Mechanical degrees of freedom, which have often been overlooked in various quantum systems, have been studied for applications ranging from quantum information processing to sensing. Here, we develop a hybrid platform consisting of a magnomechanical cavity and an optomechanical cavity, which are coherently coupled by the straightway physical contact. The phonons in the system can be manipulated either with the magnetostrictive interaction or optically through the radiation pressure. Together with mechanical state preparation and sensitive readout, we demonstrate the microwave-to-optical conversion with an ultrawide tuning range up to 3 GHz. In addition, we observe a mechanical motion interference effect, in which the optically driven mechanical motion is canceled by the microwave-driven coherent motion.
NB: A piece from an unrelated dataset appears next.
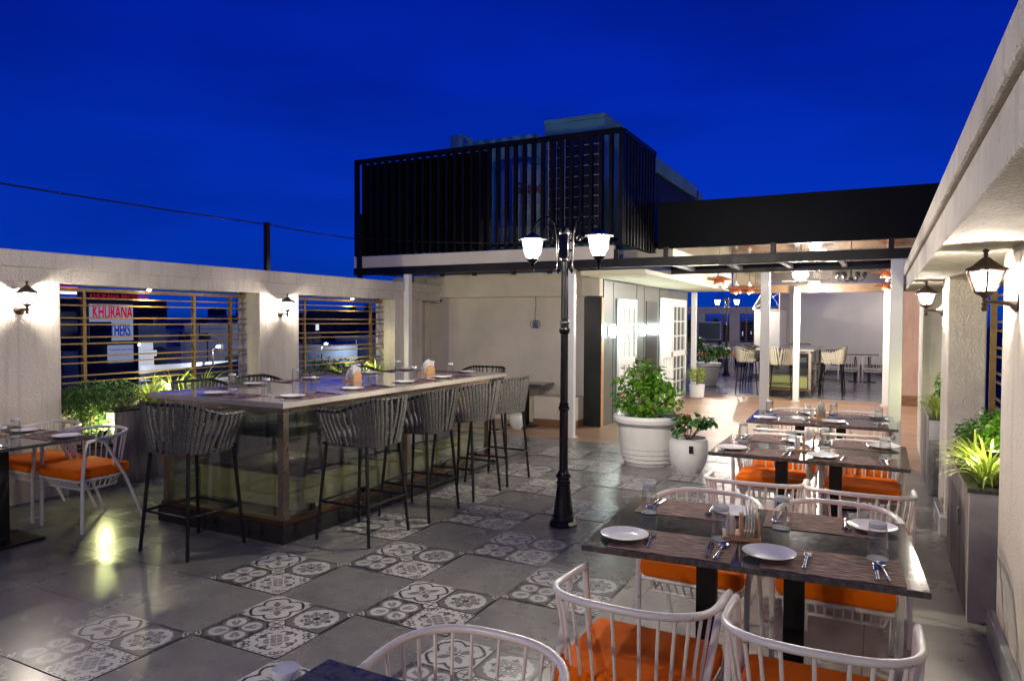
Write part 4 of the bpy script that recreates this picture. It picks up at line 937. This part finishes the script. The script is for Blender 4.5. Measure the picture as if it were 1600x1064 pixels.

Manipulating mechanical oscillators with equal facility through both magnonic and photonic channels enables new architectures for signal transduction between the optical, microwave, mechanical, and magnetic fields.

Figure 1

(a) Schematic of the device that consists of a YIG and a silica microsphere, which both support the mechanical modes excited by the magnetostrictive interaction through magnons or the radiation pressure induced by the circulating optical fields. Based on the straightway physical contact, the localized mechanical modes establish direct coupling. (b) Schematic of the coupling between magnons, phonons, and photons and an intuitive illustration of the magnon, phonon, and photon mode.

Figure 2

Coupling between the localized mechanical modes. (a) The measurement setup. Green lines represent optical paths, and purple, blue, and orange lines represent electrical connections. ESA, electrical spectrum analyzer; LIA, lock-in amplifier; VNA, vector network analyzer; SRC, microwave source; PD, photodetector; $\varphi$, phase shifter. (b) Optical transmission spectrum for the optical mode $c$ in the silica microsphere. (c) Displacement power spectrum of the two radial breathing modes in the single silica microsphere. (d) Measured microwave reflection spectrum of the magnon mode $m$. (e) Spectral diagram of the coherent coupling between magnons, phonons, and microwave and optical photons. (f) Measured reflection spectrum when a microwave signal is swept across the magnon mode resonance with a strong microwave drive ($76\mathrm{mW}$), which is red detuned from the magnon mode $m$ with the detuning ${\mathrm{\Delta }}_d={\omega }_d-{\omega }_m=-{\omega }_{b_1}$. (g) Microwave-driven mechanical motion spectrum $S_{21}$ obtained from the optical probing of the silica microsphere when two microcavities contacted (blue) or separated (gray).

Figure 3

Coherent mechanical motion and microwave-to-optical conversion. (a) Quadrature distributions of the mechanical state with increasing the microwave signal power. (b) Quadrature measurement of the coherent mechanical state with varying phase. (c) The microwave-to-optical conversion efficiency as a function of the microwave drive power. (d) The normalized conversion efficiency versus drive-resonance detunings ${\mathrm{\Delta }}_d$. (e) The conversion efficiency as a function of the microwave signal frequency (normalized to the efficiency of 4.8 GHz). The signal-drive detuning and drive-resonance detuning are maintained ${\mathrm{\Delta }}_{sd}=-{\mathrm{\Delta }}_d={\omega }_{b_2}$.

Figure 4

Mechanical motion interference. (a) Schematic indicating a mechanical motion interference. (b) The measurement setup. While part of the VNA output is sent to the magnon for microwave-driven mechanical motion in YIG microsphere, it is also down-converted to drive the electro-optic phase modulator (PM) for optically stimulating the phonons in silica microsphere. (c) The $S_{21}$ spectra as increasing the microwave drive power, implying the evolution of mechanical motion from optomechanical drive dominated to microwave drive dominated (from black to purple lines). (d) The $S_{21}$ spectra by varying only the phase of rf signal applied to the magnon mode and fixing both rf drive and signal power, giving rise to peak (dip) and asymmetric Fano line shapes.